Task goal: The lines to extract run from the first line of the material below to the line containing "SC.camera = cam", both included; leave the pictures behind.
--- Start Data provided ---
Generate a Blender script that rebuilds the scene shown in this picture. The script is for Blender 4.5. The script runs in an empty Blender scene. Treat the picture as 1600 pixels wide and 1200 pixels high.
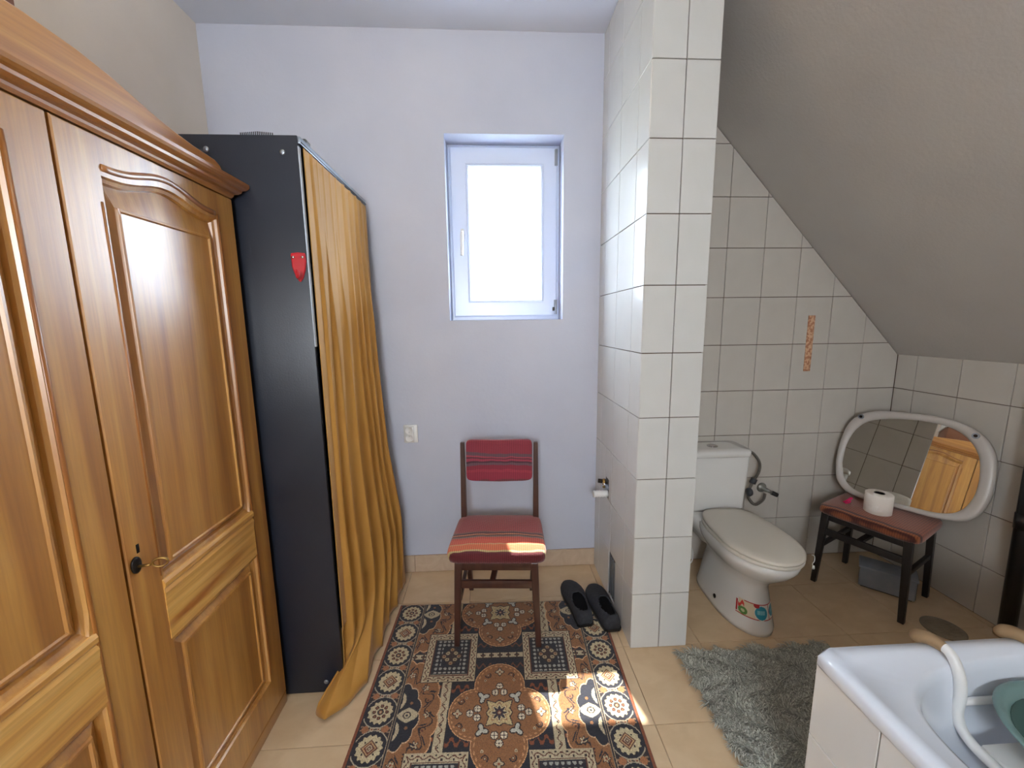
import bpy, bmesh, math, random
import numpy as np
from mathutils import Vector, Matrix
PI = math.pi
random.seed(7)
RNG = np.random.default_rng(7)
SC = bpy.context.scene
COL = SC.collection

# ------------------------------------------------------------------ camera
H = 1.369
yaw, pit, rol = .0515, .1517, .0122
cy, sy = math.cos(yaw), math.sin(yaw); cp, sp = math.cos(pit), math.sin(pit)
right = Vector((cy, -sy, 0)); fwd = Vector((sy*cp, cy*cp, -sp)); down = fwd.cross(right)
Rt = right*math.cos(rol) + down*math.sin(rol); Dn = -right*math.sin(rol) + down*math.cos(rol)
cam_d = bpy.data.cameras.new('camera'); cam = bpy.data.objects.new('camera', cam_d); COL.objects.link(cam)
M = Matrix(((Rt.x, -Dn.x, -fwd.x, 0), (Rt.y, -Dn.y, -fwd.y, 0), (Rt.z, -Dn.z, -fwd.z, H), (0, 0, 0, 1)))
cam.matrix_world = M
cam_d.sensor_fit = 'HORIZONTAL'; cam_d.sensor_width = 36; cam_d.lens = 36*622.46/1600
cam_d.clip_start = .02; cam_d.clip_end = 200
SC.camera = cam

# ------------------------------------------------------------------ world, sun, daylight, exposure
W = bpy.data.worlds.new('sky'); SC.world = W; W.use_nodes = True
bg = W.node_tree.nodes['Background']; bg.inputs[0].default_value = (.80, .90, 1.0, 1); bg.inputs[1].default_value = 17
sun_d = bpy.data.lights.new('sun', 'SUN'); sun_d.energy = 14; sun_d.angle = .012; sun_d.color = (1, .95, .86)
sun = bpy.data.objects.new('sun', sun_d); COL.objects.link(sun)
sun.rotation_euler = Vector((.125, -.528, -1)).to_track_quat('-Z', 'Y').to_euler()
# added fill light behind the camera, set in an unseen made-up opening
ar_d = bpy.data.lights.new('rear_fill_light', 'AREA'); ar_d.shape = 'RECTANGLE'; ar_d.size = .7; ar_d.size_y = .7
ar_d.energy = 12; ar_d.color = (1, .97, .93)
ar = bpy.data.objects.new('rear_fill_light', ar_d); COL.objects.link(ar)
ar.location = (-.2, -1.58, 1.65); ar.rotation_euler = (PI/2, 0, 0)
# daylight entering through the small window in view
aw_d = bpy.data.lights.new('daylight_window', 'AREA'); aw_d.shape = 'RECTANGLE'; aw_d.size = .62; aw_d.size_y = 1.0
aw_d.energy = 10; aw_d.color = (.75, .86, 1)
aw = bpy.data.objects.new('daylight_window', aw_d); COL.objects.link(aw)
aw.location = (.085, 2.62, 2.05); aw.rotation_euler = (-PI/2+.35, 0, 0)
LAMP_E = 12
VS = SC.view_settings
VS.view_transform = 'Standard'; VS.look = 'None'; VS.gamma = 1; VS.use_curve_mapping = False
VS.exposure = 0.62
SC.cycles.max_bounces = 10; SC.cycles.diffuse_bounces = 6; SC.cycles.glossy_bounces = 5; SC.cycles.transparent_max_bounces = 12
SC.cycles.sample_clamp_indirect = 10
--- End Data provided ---
Finished answer:
Generate a Blender script that rebuilds the scene shown in this picture. The script is for Blender 4.5. The script runs in an empty Blender scene. Treat the picture as 1600 pixels wide and 1200 pixels high.
import bpy, bmesh, math, random
import numpy as np
from mathutils import Vector, Matrix
PI = math.pi
random.seed(7)
RNG = np.random.default_rng(7)
SC = bpy.context.scene
COL = SC.collection

# ------------------------------------------------------------------ camera
H = 1.369
yaw, pit, rol = .0515, .1517, .0122
cy, sy = math.cos(yaw), math.sin(yaw); cp, sp = math.cos(pit), math.sin(pit)
right = Vector((cy, -sy, 0)); fwd = Vector((sy*cp, cy*cp, -sp)); down = fwd.cross(right)
Rt = right*math.cos(rol) + down*math.sin(rol); Dn = -right*math.sin(rol) + down*math.cos(rol)
cam_d = bpy.data.cameras.new('camera'); cam = bpy.data.objects.new('camera', cam_d); COL.objects.link(cam)
M = Matrix(((Rt.x, -Dn.x, -fwd.x, 0), (Rt.y, -Dn.y, -fwd.y, 0), (Rt.z, -Dn.z, -fwd.z, H), (0, 0, 0, 1)))
cam.matrix_world = M
cam_d.sensor_fit = 'HORIZONTAL'; cam_d.sensor_width = 36; cam_d.lens = 36*622.46/1600
cam_d.clip_start = .02; cam_d.clip_end = 200
SC.camera = cam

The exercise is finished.